Several chapters are devoted to the Nazi occupation of the city.  They offended the Dutch by making it illegal for Dutch cyclists to hold hands as they cycled and then positively infuriated them when they began to randomly confiscate bikes for their own use.  It so enraged the Dutch that for decades afterwards when Germans came to Amsterdam they would demand, "Give me back my bike."  When Holland played Germany in the championship game of the World Cup in 1974 in Munich, Dutch fans gathered in the city center and sang the same slogan and brandished such banners during the game.  It didn't prevent the Germans from winning though.

Bike theft has always been endemic to Amsterdam. Police early on blamed people for not locking their bikes.  A law was passed in 1928 making it illegal not to lock one's bike.   When Jordan arrived, there was a bridge known as the place where bike thieves went to sell bikes. Tour boats on the canals actually pointed it out.
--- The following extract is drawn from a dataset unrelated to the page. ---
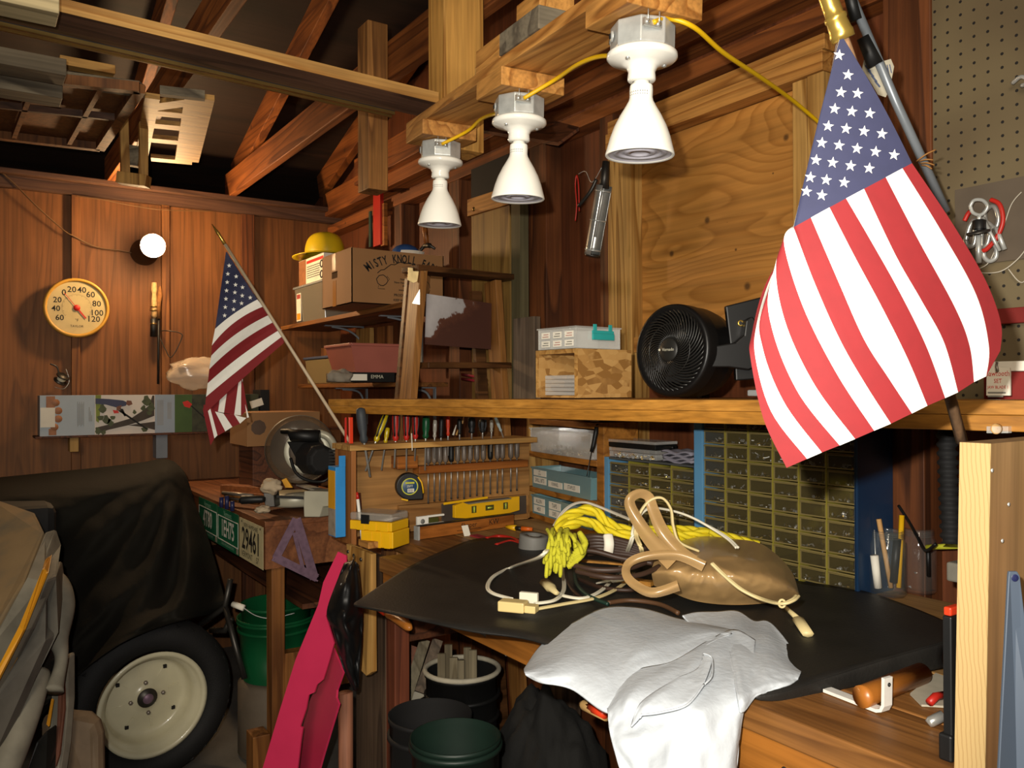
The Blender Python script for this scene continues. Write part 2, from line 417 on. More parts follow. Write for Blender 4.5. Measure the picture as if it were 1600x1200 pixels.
M['dustpaper'] = plain('dusty_print', '9a8c7c', .7, var=.3, scale=40)
M['redcloth'] = plain('red_scrap', 'a02834', .7)
M['flagred'] = plain('flag_red_cloth', '741418', .8, var=.06, scale=60)
M['flagwhite'] = plain('flag_white_cloth', 'dcd9d0', .8, var=.04, scale=60)
M['flagblue'] = plain('flag_blue_cloth', '282a44', .8, var=.08, scale=60)
M['flagstick'] = wood('flag_stick_wood', '8a6a4c', '5c4430', 'z', 2, 6)
M['palestick'] = plain('pale_stick', 'b8a488', .6)
M['brassgold'] = plain('gold_paint', 'd8b45a', .25, .85, .25)
M['rubber'] = plain('black_rubber', '1d1b18', .55, var=.35, scale=14, bump=.15)
M['whitecloth'] = plain('white_cotton', 'bec4ca', .9, var=.09, scale=7, bump=.25)
M['cordwhite'] = plain('white_cord', 'e8e2cc', .4, var=.06)
M['cordcream'] = plain('cream_cord', 'd9c690', .45, var=.08)
M['greycord'] = plain('grey_cord', 'b8b0a0', .5)
M['ivorytan'] = plain('tan_plastic', 'dcc486', .4, var=.06)
M['browncord'] = plain('brown_cord', '3a281e', .5, var=.25)
M['browncord2'] = plain('dull_brown_cord', '5a3e28', .55)
M['greencord'] = plain('green_cord', '1c3a30', .5)
M['ropeyellow'] = plain('yellow_rope_fibre', 'ddc81c', .7, var=.15, scale=40, bump=.3)
M['ropegreen'] = plain('yellow_green_fibre', 'bdb828', .85, var=.18, scale=40, bump=.4)
M['bagplastic'] = glass('tan_bag_film', 'bf9a66', .30, .80)
M['amberrim'] = plain('aged_yellow_rim', 'c8963a', .4, var=.12)
M['creamface'] = plain('aged_cream_face', 'c4b07c', .5, var=.12, scale=14)
M['needle'] = plain('red_needle', 'c8281c', .5, var=.05)
M['bulbglow'] = emit('glowing_bulb', (1.0, .66, .34), 410)
M['darkbakelite'] = plain('dark_bakelite', '3a2212', .5)
M['tancord'] = plain('tan_cord', '6a4c2c', .6)
M['cork'] = plain('cork', 'caa46c', .8, var=.3, scale=60)
M['corkdark'] = plain('dark_cork', '8c5c2c', .8, var=.3, scale=60)
M['cartonside'] = plain('carton_side', '8a8a8c', .6)
M['cartonwhite'] = plain('carton_pale_blue', 'a9b4bc', .55, var=.06)
M['cartonblue'] = plain('carton_blue_grey', '93a0ae', .55, var=.06)
M['photosky'] = plain('print_sky', 'd8cfc4', .55, var=.06)
M['photogreen'] = plain('print_lawn', '3f5a26', .55, var=.2)
M['photodark'] = plain('print_garden', '3a3c26', .55, var=.5, scale=30)
M['photolime'] = plain('print_lime', '7d8a2c', .55, var=.2)
M['photobark'] = plain('print_bark', '3f3327', .55, var=.3, scale=30)
M['photoleaf'] = plain('print_leaf', '4a5230', .55, var=.3, scale=40)
M['photojean'] = plain('print_denim', '3b3f5c', .55, var=.2)
M['photoskin'] = plain('print_skin', '7a4a34', .55)
M['brickprint'] = plain('brown_print', 'a06a44', .55, var=.25, scale=40)
M['greypaint'] = plain('grey_paint', '7d8288', .5, var=.15)
M['pinkfilm'] = glass('pinkish_film', 'd6c4ae', .22, .50)
M['shelfplank'] = wood('shelf_plank_wood', '9a6430', '6a401c', 'x', 1.2, 6)
M['cardboard'] = plain('cardboard', '9a6f45', .8, var=.08, scale=5)
M['tapeglossy'] = plain('glossy_tape', 'a8743c', .12, var=.1)
M['tubgrey'] = glass('grey_tub_plastic', '8a8678', .2, .75)
M['hatyellow'] = plain('hard_hat_yellow', 'd2b41c', .35, var=.1)
M['blueclothcap'] = plain('blue_cap_cloth', '24467c', .8)
M['hazytub'] = glass('hazy_tub_plastic', '9a8a62', .25, .8)
M['slateblue'] = plain('slate_blue_lid', '4c5670', .5)
M['pinkbin'] = plain('pink_plastic', 'a05a4c', .5, var=.1)
M['greyrag2'] = plain('pale_rag', '9a9080', .9, var=.2)
M['ladderwood'] = wood('ladder_wood', 'a8743c', '7a4c20', 'z', 1.3, 6, .5)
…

Soon after he arrived Jordan had a bike stolen that he left unlocked while eating at a cafe.  He went to the bridge to try to recover it.  He was offered several others but not his.  It never showed up on any of his visits, nor did he ever spot it as he scanned bikes for years afterwards looking for the initials he had carved into its rear fender.

In the late 1990s it was estimated that there were 180,000 bikes stolen a year in Amsterdam, twenty an hour, many by drug addicts.  The price of a stolen bike was so cheap, it was less expensive for one to buy a bike at the bridge then take a taxi.  Ann Frank mentions in her diary that her bike was stolen from out front of her apartment in 1942 before she went into hiding.
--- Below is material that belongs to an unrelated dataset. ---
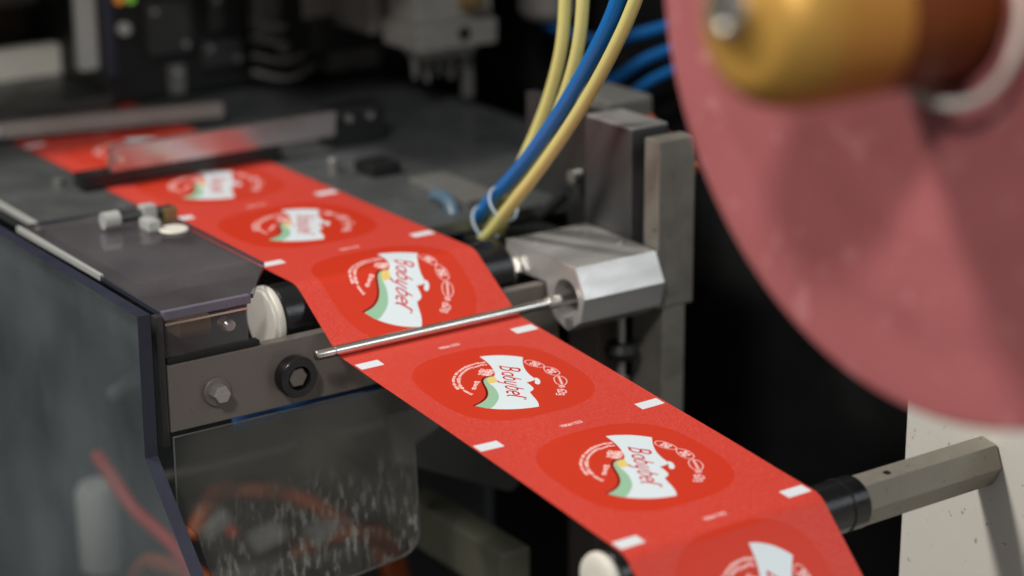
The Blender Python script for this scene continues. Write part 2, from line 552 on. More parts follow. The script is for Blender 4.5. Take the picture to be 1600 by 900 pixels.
green = catmull([(16.3, 58.3), (20.5, 57.1), (24.2, 55.1), (27.4, 52.0), (30.0, 47.6), (31.8, 43.0), (33.5, 39.3), (35.8, 37.3), (38.4, 36.9)], n=5) + \
    catmull([(38.0, 38.2), (36.1, 39.8), (34.3, 42.4), (34.1, 45.4), (33.1, 49.6), (30.8, 54.8), (28.2, 58.3), (24.7, 61.3), (21.5, 63.4), (19.6, 63.2), (18.2, 61.2)], n=5)
fill([tuple(q) for q in green], (.56, .73, .61))
yel = catmull([(35.6, 38.6), (37.8, 36.95), (40.1, 37.5), (39.4, 40.6), (37.9, 42.7), (35.6, 42.9), (34.4, 41.9)], closed=True, n=5)
fill([tuple(q) for q in yel], (.86, .76, .45))
for k_, wd in (('B1', .6), ('B2', .75), ('B3', .75), ('a', .62), ('b1', .6), ('b1b', .62), ('y', .62), ('y2', .62), ('b2', .62), ('b2b', .62), ('e', .65), ('l', .8), ('r', .5)):
    P_ = ART[k_]
    stroke([tuple(q) for q in (catmull(P_, n=5) if len(P_) > 2 else P_)], wd * 1.3, (.74, .05, .07))
fill([tuple(q) for q in catmull(ART['drop'], closed=True, n=4)], WHITE)


def badge(pts, kind):
    ring = [tuple(q) for q in catmull(pts, closed=True, n=5)]
    a = np.array(ring); c = a.mean(0)
    stroke(ring + ring[:1], .42, PINKW)
    d = a - c
    w_, v_ = np.linalg.eigh(np.cov(d.T))
    lx = v_[:, 1] * math.sqrt(w_[1]) * 1.25; sy = v_[:, 0] * math.sqrt(w_[0]) * 1.2
    if kind == 2:
        stroke([tuple(c - lx * .95), tuple(c + lx * .95)], .5, PINKW)
        rr = random.Random(3)
        for q in np.linspace(-.8, .8, 9):
            stroke([tuple(c + lx * q - sy * .22), tuple(c + lx * (q + .03) + sy * .25)], .38, PINKW)
    else:
        for s_ in (-.42, .42):
            for q in np.linspace(-.72, .72, 7):
                k = .85 if abs(q) < .5 else .5
                stroke([tuple(c + lx * q * k + sy * (s_ - .25)), tuple(c + lx * (q * k + .06) + sy * (s_ + .25))], .46, PINKM)
        stroke([tuple(c - sy * .9 - lx * .25), tuple(c + sy * .9 + lx * .25)], .5, PINKW)


badge(ART['ic1'], 0); badge(ART['ic2'], 1); badge(ART['ic3'], 2)

GL = {'0': [[(0, 0), (1, 0), (1, 2), (0, 2), (0, 0)]], '1': [[(.2, 1.6), (.6, 2), (.6, 0)]], '3': [[(0, 2), (1, 2), (.4, 1.1), (1, .9), (1, 0), (0, 0)]],
      '6': [[(1, 2), (0, 1.2), (0, 0), (1, 0), (1, 1), (0, 1)]], '7': [[(0, 2), (1, 2), (.3, 0)]], '8': [[(0, 0), (1, 0), (1, 1), (0, 1), (0, 2), (1, 2), (1, 1)], [(0, 1), (0, 0)]],
      '2': [[(0, 1.7), (.5, 2), (1, 1.6), (0, 0), (1, 0)]], 'g': [[(1, 1.2), (0, 1.2), (0, .2), (1, .2)], [(1, 1.2), (1, -.6), (0, -.6)]],
      'e': [[(0, .7), (1, .7), (1, 1.3), (0, 1.3), (0, 0), (1, 0)]]}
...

Jordan's remarkably well-searched book abounds with such tidbits.  One of the heroes of the book is Queen Wilhelmina, who reigned from 1890 to 1948.  She would anonymously ride her bicycle among her subjects.  When one of her heirs married a woman from Argentina, everyone in the country wanted to know if she rode a bicycle.  Franklin Delano Roosevelt as a 14-year old took a bike tour through Holland and Germany in 1896 with his tutor.  They fit right in as they toured in Holland, but bike touring was so rare in Germany, they were questioned several times by the police.

Jordan has a keen eye for small, telling details.  Nothing seemed to impress him more about how widespread and deeply ingrained cycling was among the Dutch than all the pregnant women he saw cycling.  When he conducts cycling tours for people new to the city, he promises them that they will see at least three pregnant women on bikes per hour.

During the '70s there was a threat that automobiles would take over the city as they had just about everywhere else.  Activists stemmed the tide, to the present relief of most Amsterdamers.  Some of this history is discussed in a very worthwhile ten-minute video on Amsterdam as a City of Bikes.  Jordan is one of five experts who provide commentary.

Jordan got his start as a writer publishing a dishwasher zine in the '90s.  It was popular enough that he was invited to appear on the David Letterman show.  He didn't care for attention, so let a friend of his appear in his stead while he sat back stage in the Green Room. Letterman later invited him back as himself when he was promoting "Dishwasher," which he didn't write until he moved to Amsterdam.  Several publishers, impressed by his zine, tried to get him to write a book much earlier, but they couldn't convince him to make the effort.  He also declined the solicitations of filmmakers who wanted to make a documentary of his life.  It was only when he began telling people in Amsterdam about his dishwashing  exploits that he was inspired to write the book.  It too is a fine read, even though he didn't fulfill his goal of dishwashing in all fifty states.  He did get to Alaska three times.  He also dished on an oil rig in the Gulf of Mexico and had a one-day stint on a train.

He seems fully entrenched now in Amsterdam.  He did make a trip to Copenhagen, another City of Bikes, to see if it might be more agreeable.  He liked it a lot, but not more than Amsterdam.